- Material shown
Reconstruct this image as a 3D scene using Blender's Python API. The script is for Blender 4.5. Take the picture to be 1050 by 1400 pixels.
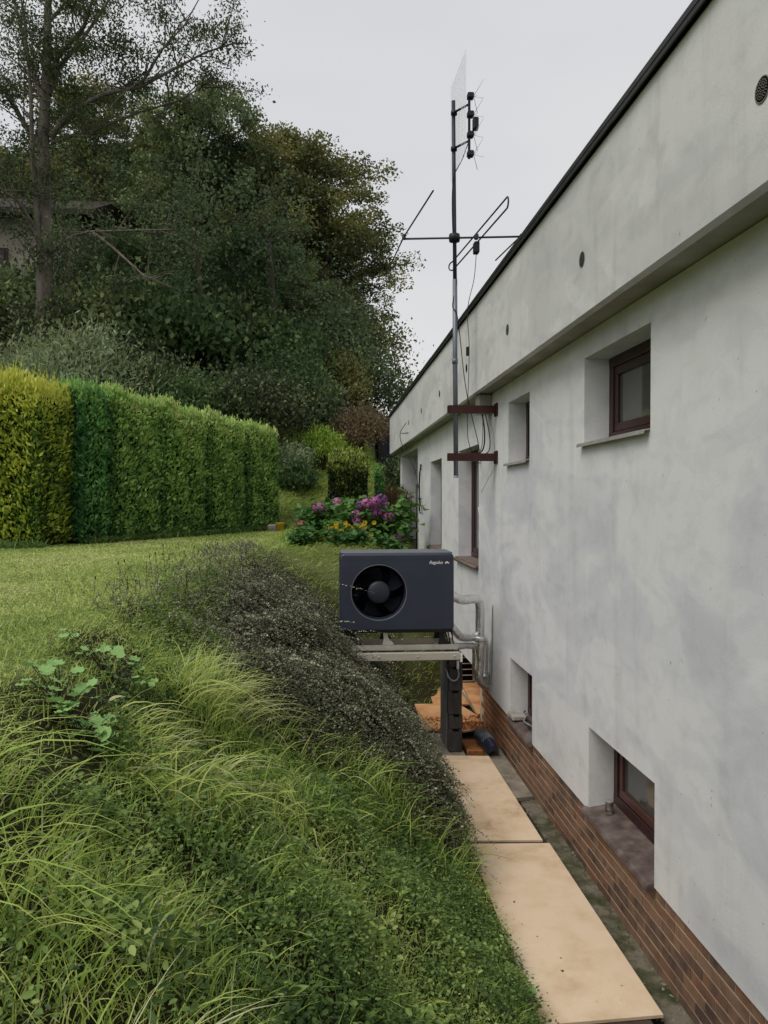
import bpy, math, random
import numpy as np
from mathutils import Vector, Matrix
rng = np.random.default_rng(7)
random.seed(7)
R = math.radians
sc = bpy.context.scene
COL = sc.collection
for o in list(bpy.data.objects):
    bpy.data.objects.remove(o, do_unlink=True)

# ---------------------------------------------------------------- camera, sky, sun, exposure
cam = bpy.data.cameras.new('camera')
cam.sensor_fit = 'VERTICAL'; cam.sensor_height = 24.0
cam.lens = 24.0 * 1050 / 1400
cam.clip_start = 0.05; cam.clip_end = 1500
co = bpy.data.objects.new('camera', cam); COL.objects.link(co)
co.location = (0, 0, 2.7); co.rotation_euler = (R(90 - 0.816), 0, R(-4.357))
sc.camera = co

SUN_EL, SUN_AZ = 56, 238          # sun azimuth measured clockwise from +Y
w = bpy.data.worlds.new('World'); sc.world = w; w.use_nodes = True
nt = w.node_tree; nt.nodes.clear()
wo = nt.nodes.new('ShaderNodeOutputWorld'); bg = nt.nodes.new('ShaderNodeBackground')
sky = nt.nodes.new('ShaderNodeTexSky'); sky.sky_type = 'NISHITA'; sky.sun_disc = False
sky.sun_elevation = R(SUN_EL); sky.sun_rotation = R(SUN_AZ); sky.air_density = 1.0; sky.dust_density = 4.0
hs = nt.nodes.new('ShaderNodeHueSaturation'); hs.inputs['Saturation'].default_value = 0.12
nt.links.new(sky.outputs[0], hs.inputs['Color'])
tc = nt.nodes.new('ShaderNodeTexCoord')
mp = nt.nodes.new('ShaderNodeMapping'); mp.inputs['Scale'].default_value = (1.2, 1.2, 3.0)
nz = nt.nodes.new('ShaderNodeTexNoise'); nz.inputs['Scale'].default_value = 1.3; nz.inputs['Detail'].default_value = 4
nt.links.new(tc.outputs['Generated'], mp.inputs[0]); nt.links.new(mp.outputs[0], nz.inputs['Vector'])
cr = nt.nodes.new('ShaderNodeValToRGB')
cr.color_ramp.elements[0].position = 0.3; cr.color_ramp.elements[0].color = (6.1, 6.3, 6.7, 1)
cr.color_ramp.elements[1].position = 0.7; cr.color_ramp.elements[1].color = (7.4, 7.4, 7.45, 1)
nt.links.new(nz.outputs['Fac'], cr.inputs[0])
mx = nt.nodes.new('ShaderNodeMix'); mx.data_type = 'RGBA'; mx.inputs[0].default_value = 0.85
nt.links.new(hs.outputs[0], mx.inputs[6]); nt.links.new(cr.outputs[0], mx.inputs[7])
nt.links.new(mx.outputs[2], bg.inputs[0]); bg.inputs[1].default_value = 0.1
nt.links.new(bg.outputs[0], wo.inputs[0])
sl = bpy.data.lights.new('sun', 'SUN'); sl.energy = 1.5; sl.angle = R(35); sl.color = (1, 0.96, 0.9)
so = bpy.data.objects.new('sun', sl); COL.objects.link(so)
dv = Vector((math.sin(R(SUN_AZ)) * math.cos(R(SUN_EL)), math.cos(R(SUN_AZ)) * math.cos(R(SUN_EL)), math.sin(R(SUN_EL))))
so.rotation_euler = dv.to_track_quat('Z', 'Y').to_euler(); so.location = (-10, -10, 30)
sc.view_settings.view_transform = 'Standard'; sc.view_settings.look = 'None'
sc.view_settings.gamma = 1; sc.view_settings.exposure = 0.14; sc.view_settings.use_curve_mapping = False

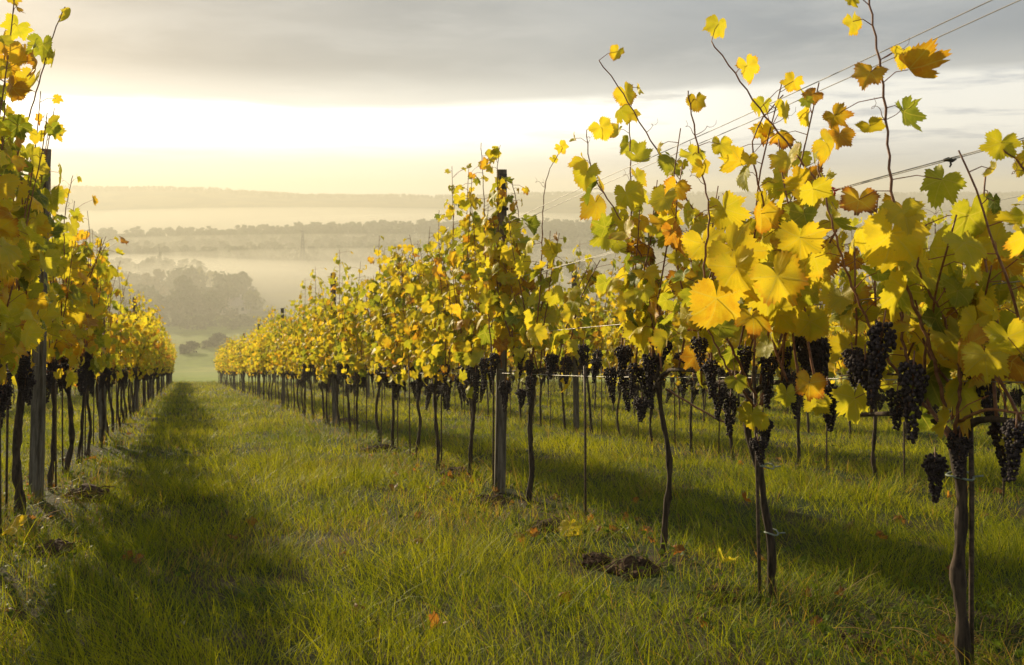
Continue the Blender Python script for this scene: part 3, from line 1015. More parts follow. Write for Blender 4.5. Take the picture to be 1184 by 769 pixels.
# --- the nearest vines of the backlit row
DARK_HERO = [(4.05, 'vine at the picture edge with tall amber leaves, standing before the grey backlit post', 201, (1.9, 2.35), 0.022),
             (4.86, 'stout black vine trunk before the grey post, grapes crowding its head', 202, (1.9, 2.3), 0.026),
             (6.1, 'twin stemmed dark vine just past the grey backlit post', 203, (1.7, 2.1), 0.017),
             (6.85, 'dark vine with a kinked double trunk second past the grey backlit post', 204, (1.75, 2.1), 0.022),
             (7.6, 'thin backlit vine third past the grey backlit post', 205, (1.7, 2.05), 0.016),
             (8.35, 'thin backlit vine fourth past the grey backlit post', 206, (1.75, 2.05), 0.016)]
for y, lab, sd, tops, r0 in DARK_HERO:
    v = hero('dark', y, lab, seed=sd, h=0.84, tops=tops, n_shoots=10, leaf=0.084, step=0.074, green=0.22, orange=0.16, n_grapes=8, r0=r0, lateral=0.55, start=0.05, skip=0.4)
    if y < 4.2:
        lv = hero_shoots(v, [([(-10, 330, 4.2), (5, 230, 4.25), (15, 195, 4.3), (38, 120, 4.3), (60, 45, 4.3), (75, 8, 4.3)], 0.2),
                             ([(-5, 300, 4.2), (0, 200, 4.2), (6, 110, 4.2), (4, 40, 4.2)], 0.9)], 57, 0.08)
        lv += px_leaves(v, [(80, 21, 4.3, 26, 0.5), (50, 58, 4.3, 42, 0.25), (62, 70, 4.3, 28, 0.45), (38, 98, 4.3, 42, 0.5), (42, 160, 4.3, 24, 0.52), (12, 140, 4.3, 30, 0.3), (8, 55, 4.2, 40, 0.74),
                            (5, 80, 4.2, 36, 0.8), (20, 105, 4.25, 34, 0.5), (10, 160, 4.25, 30, 0.5)], 58)
        add_leaves(v, lv, 59)
    if y == 6.1:
        lv = hero_shoots(v, [([(70, 380, 6.1), (74, 300, 6.1), (75, 250, 6.1), (84, 203, 6.1)], 1.0), ([(95, 330, 6.4), (112, 300, 6.4), (118, 275, 6.4)], 0.5)], 67, 0.075)
        add_leaves(v, lv, 68)

# --- the rest of the rows from a few grown vines, copied
MIDT = [make_vine(300 + i, 1, 0.80, (1.45, 2.2), 8, 0.067, 0.056, 0.18, 0.07, 9, 0.017, lateral=0.5, spur=0.3) for i in range(5)]
DMIDT = [make_vine(320 + i, 1, 0.82, (1.35, 2.2), (5, 8, 7)[i], 0.076, 0.072, 0.17, 0.16, 7, 0.018, lateral=0.45, skip=0.42) for i in range(3)]
FART = [make_vine(340 + i, 2, 0.80, (1.45, 2.2), 8, 0.064, 0.050, 0.16, 0.11, 4, 0.018, lateral=0.6) for i in range(6)]
used = set()


def place_vine(row, y, far, label=None):
    pool = FART if far else (DMIDT if row in ('dark', 'outer') else MIDT)
    src = pool[random.randrange(len(pool))]
    x, yy, z = row_pos(row, y)
    dx, dy = rng.normal(0, 0.03), rng.normal(0, 0.05)
    s = random.uniform(0.92, 1.08)
    if src.name not in used:
        used.add(src.name); v = src; v.location = (x + dx, y + dy, z); v.scale = (s, s, s)
    else:
        v = copy_vine(src, (x + dx, y + dy, z), s)
    tag(v, label or FARLAB[row], 'vine', GR[row])
    return v


END = 57.0
for y in (3.28,):
    place_vine('dark', y, False, 'vine of the backlit row just outside the picture')
spots = {'sun': np.arange(9.8, END, DY), 'dark': np.arange(9.1, END, DY), 'second': np.arange(3.6, END, DY), 'third': np.arange(7.0, 42, DY), 'outer': np.arange(15.0, 42, DY)}
for row, ys in spots.items():
    ys = [q for q in ys if q < 12 or rng.uniform() > 0.05]     # a few vines have died out
    lim = {'sun': 17, 'dark': 15, 'second': 13, 'third': 0, 'outer': 0}[row]
    for y in ys:
        place_vine(row, float(y), y > lim)
for src in MIDT + DMIDT + FART:           # a grown vine that no spot took
    if src.name not in used:
        for c in kids(src): bpy.data.objects.remove(c)
        bpy.data.objects.remove(src)


def far_rows():
    """the rows beyond those counted one by one"""
    mb = MB(); r_ = np.random.default_rng(77)
    src = []
    for k in range(3):
        lv = []; tb = MB()
        trunk_mesh(tb, r_, trunk_line(r_, 0.8), 0.018, 0.013, 4)
        for i in range(7):
            ln, L = smooth_line(gen_shoot(r_, -0.38 + 0.76 * (i + 0.5) / 7, 0.85, r_.uniform(1.65, 2.1), 0, 0), 10)
            leaves_on(r_, ln, L, 0.085, 0.10, 0.02, 0.065, 0.2, 0.12, lv, lateral=0.4)
        fb = MB(); foliage_mesh(fb, lv, T_LO, r_, False)
        src.append((fb, tb))
    rows = [(8.32, 42.5, 57)] + [(8.32 + 3.09 * k, 9 + 3 * k, 57) for k in range(1, 6)] + [(-4.04, 42.5, 57), (-7.13, 28, 57), (-10.2, 36, 57)]
    for rx, a, b in rows:
        for y in np.arange(a, b, DY * 1.15):
            x = rx - RUN * y; o = np.array([x, y, gz(x, y)])
            fb, tb = src[r_.integers(0, 3)]
            for q, m in ((fb, 0), (tb, 1)):
                base = 0
                for v_, c_, uv_ in zip(q.v, q.c, q.uv):
                    pass
                V = np.concatenate(q.v); C = np.concatenate(q.c); U = np.concatenate(q.uv)
                mb.add(V + o, np.concatenate(q.t) if q.t else None, np.concatenate(q.q) if q.q else None, C, m, U)
    tag(mb.build('far_vine_rows', [M_LEAF, M_TRUNK]), 'rows of yellow vines far across the slope', 'vines', kind='stuff')


far_rows()

# ------------------------------------------------------------------ posts, rods, wires
def post_mesh(seed, h, w_):
    r_ = np.random.default_rng(seed)
    bm = bmesh.new()
    bmesh.ops.create_cube(bm, size=1.0)
    for v in bm.verts: v.co = Vector((v.co.x * w_, v.co.y * w_, (v.co.z + 0.5) * (h + 0.3) - 0.3))
    bmesh.ops.subdivide_edges(bm, edges=[e for e in bm.edges if abs(e.verts[0].co.z - e.verts[1].co.z) > 0.5], cuts=9)
    bmesh.ops.bevel(bm, geom=[e for e in bm.edges if abs(e.verts[0].co.z - e.verts[1].co.z) > 0.05], offset=w_ * 0.22, segments=2, affect='EDGES')
    for v in bm.verts:
        f = 1 - 0.10 * (v.co.z / h)
        v.co.x = v.co.x * f + 0.006 * math.sin(v.co.z * 2.1 + seed); v.co.y = v.co.y * f + 0.005 * math.sin(v.co.z * 1.7 + seed * 2)
    me = bpy.data.meshes.new('vine_post'); bm.to_mesh(me); bm.free()
    me.materials.append(M_POST)
    return me


PM = [post_mesh(i, 2.2, 0.074) for i in range(3)]
POSTG = {'sun': 'posts of the sunlit row', 'dark': 'posts of the backlit row', 'second': 'posts of the second row'}
def post(row, y, label, near, k=0, off=0.0):
    x, y_, z = row_pos(row, y)
    t = link('vine_post', PM[k % 3], None, (x + off, y, z))
    t.rotation_euler = (rng.normal(0, 0.012), rng.normal(0, 0.012), rng.uniform(-0.3, 0.3))
    tag(t, label, 'post', POSTG[row])
    if near:
        mb = MB(); mb.box((0.0, -0.0395, 2.06), (0.052, 0.012, 0.22)); mb.box((0.012, -0.052, 1.93), (0.05, 0.016, 0.02))
        mb.build('bracket', M_DARKMETAL, t, smooth=False)
        for hz in (2.12, 2.03):
            mb = MB(); mb.box((-0.006, -0.0475, hz), (0.014, 0.005, 0.02)); mb.build('plate', M_PLATE, t, smooth=False)
    for hz in (0.84, 1.10, 1.52):
        mb = MB(); th = np.linspace(0, math.pi, 7)
        mb.tube(np.stack([0.012 * np.cos(th), -0.034 - 0.014 * np.sin(th), np.full(7, hz)], 1), 0.002, 5); mb.build('staple', M_WIRE, t)
    return t


post('sun', 5.9, 'tall leafy grey post with a dark bracket at its top, in the sunlit row', True, 0)
post('dark', 5.43, 'weathered grey post beside the stout black trunk of the backlit row', False, 1)
post('dark', 9.9, 'second grey post of the backlit row, slimmer and half hidden by vines', False, 2)
post('sun', 12.4, 'second post of the sunlit row, its dark tip above the yellow leaves', False, 2)
for i, y in enumerate(np.arange(19.0, END, 6.6)):
    post('sun', float(y), 'distant post down the sunlit row, buried in yellow leaves', False, i)
for i, y in enumerate(np.arange(16.5, END, 6.6)):
    post('dark', float(y), 'distant post down the backlit row, buried in leaves', False, i + 1)
for i, y in enumerate(np.arange(5.0, END, 6.6)):
    post('second', float(y), 'grey post of the second row, behind the sunlit row', False, i)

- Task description
From the first line of the material down to the line containing "sc.camera = co", inclusive, return each line exactly, skipping any picture.

- Completed task
Reconstruct this image as a 3D scene using Blender's Python API. The script is for Blender 4.5. Take the picture to be 1050 by 1400 pixels.
import bpy, math, random
import numpy as np
from mathutils import Vector, Matrix
rng = np.random.default_rng(7)
random.seed(7)
R = math.radians
sc = bpy.context.scene
COL = sc.collection
for o in list(bpy.data.objects):
    bpy.data.objects.remove(o, do_unlink=True)

# ---------------------------------------------------------------- camera, sky, sun, exposure
cam = bpy.data.cameras.new('camera')
cam.sensor_fit = 'VERTICAL'; cam.sensor_height = 24.0
cam.lens = 24.0 * 1050 / 1400
cam.clip_start = 0.05; cam.clip_end = 1500
co = bpy.data.objects.new('camera', cam); COL.objects.link(co)
co.location = (0, 0, 2.7); co.rotation_euler = (R(90 - 0.816), 0, R(-4.357))
sc.camera = co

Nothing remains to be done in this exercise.